Most Masters work for 30 years and simply shut the doors when they retire. Learn how to build a corporate structure that allows you to sell your Dojang for a massive multi-six-figure exit.

The Exit Strategy: How to Value and Sell Your Martial Arts School

A Business vs a Job

The fatal flaw in martial arts entrepreneurship: Most Masters do not own a business; they own a demanding, low-paying job.

If you are the only instructor, the only person who can do billing, and the brand is entirely built around your specific name (e.g., "Master Kim's Taekwondo"), you do not have a sellable asset. When you retire or get injured, the business evaporates instantly because the "product" was you. A true business is a machine that generates revenue regardless of who is turning the crank.

"If you cannot leave your Dojang for 30 days without revenue dropping, your business is worthless to a buyer."

The Multipliers of Valuation

When an investor or a corporate conglomerate buys a martial arts school, they do not care about your 6th Dan Black Belt. They care about EBITDA (Earnings Before Interest, Taxes, Depreciation, and Amortization).

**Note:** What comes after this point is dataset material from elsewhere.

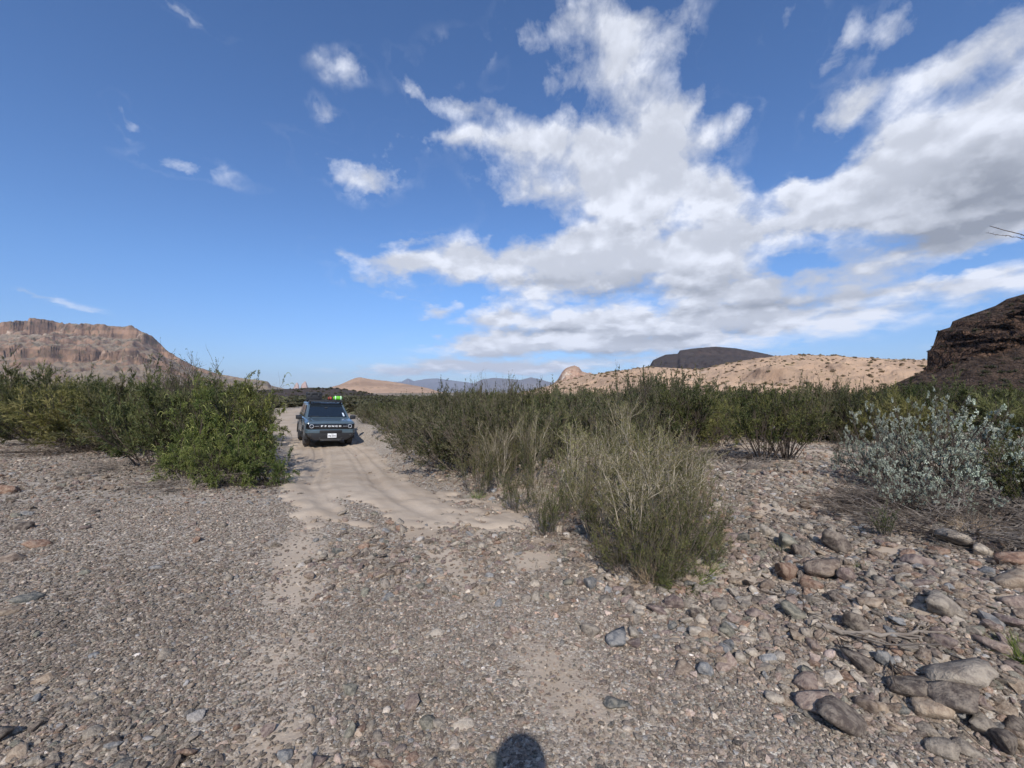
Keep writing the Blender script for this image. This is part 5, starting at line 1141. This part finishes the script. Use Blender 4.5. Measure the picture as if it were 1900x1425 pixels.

Standard martial arts schools sell for roughly 1.5x to 2.5x their annual net profit. However, highly systematized schools can sell for 3x to 4x. To achieve this multiplier, you must build corporate infrastructure:

  • SOPs (Standard Operating Procedures): Every single process—from how to answer the phone, to how to teach a White Belt form, to how to clean the bathrooms—must be documented in a written manual. A buyer is purchasing these systems, guaranteeing that a 19-year-old employee can flawlessly execute the business model the day you leave.
  • The Subscripting Base (EFT): Buyers want guaranteed, recurring revenue. If 80% of your students pay cash randomly at the front desk, your Dojang is high-risk. If 95% of your students are locked into automated electronic funds transfer (EFT) monthly billing via a CRM, your valuation skyrockets.
  • Brand Decoupling: You must gradually remove your face and name from the primary marketing. Rename the school from "Kim's Elite" to "City Elite Martial Arts." Transition the classes to your highly trained staff instructors. Prove on paper that the students are loyal to the curriculum and the community, not just to one charismatic Master.
Taekwondo Dojang Financial Exit Strategy

The Transition Phase

Selling your life's work is a 3-year process, not a sudden decision. Year 1 is auditing your books and implementing massive SOPs. Year 2 is stepping off the floor and replacing yourself with a salaried General Manager to prove the autonomy of the system. Year 3 is engaging a business broker.

Conclusion

Do not let 30 years of blood, sweat, and tears amount to zero equity when you retire. By structuring your Dojang as a legitimate, automated corporate entity, you build an ironclad exit strategy that will secure your financial legacy long after you step off the mats.